Actually, your Web site is exactly what search crawlers want to see. Fair amount of text, bigger than average font size, lot of keywords and phrases in the body copy. I didn’t do a complete analysis of your site, but those elements along make crawlers happy. There are other basis SEO techniques that I’m sure you can apply, but as long as you have people clicking through your sites (to produce web logs) and as long as other sites are pointing to you, then you will “naturally” move up.

Just be aware that a few thousand more inspectors will be coming into the industry in the next few years to complete with your position.


About Page Ranks

  • All pages are ranked if indexed by Google. A rank of 0/10 does not mean your site has not been indexed.

  • Inbound links to your site are worthless if the those “pointer” sites have not been indexed by a search engine (Google or otherwise).

  • Links pointing OUT to other sites contribute to BOTH your page rankings though the site being pointed to benefits the most (called “voting”).

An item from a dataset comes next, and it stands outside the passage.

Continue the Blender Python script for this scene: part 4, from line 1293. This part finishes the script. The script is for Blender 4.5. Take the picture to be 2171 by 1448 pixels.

  • Having a large number of pages on your site may make it easier for search crawlers to index your site, but it only contributes to your page rank in a very small way. {Remember, “page rank” is based on the law of gravity. If more sites are pointing to you (i.e., gravitating) and more people are clicking on your site (i.e., gravitating), then you will have a higher page rank.}

  • If you have useful information on your site that other people can reference on their sites by linking to the pages on your site, then you will increase your page rank.
    With all of that being said…

  • If your page rank is 0/10, but you are 100% covered-up with business, then your page rank is irrelevant.

  • If your page rank is 6/10, but you are not busy, then your page rank is irrelevant.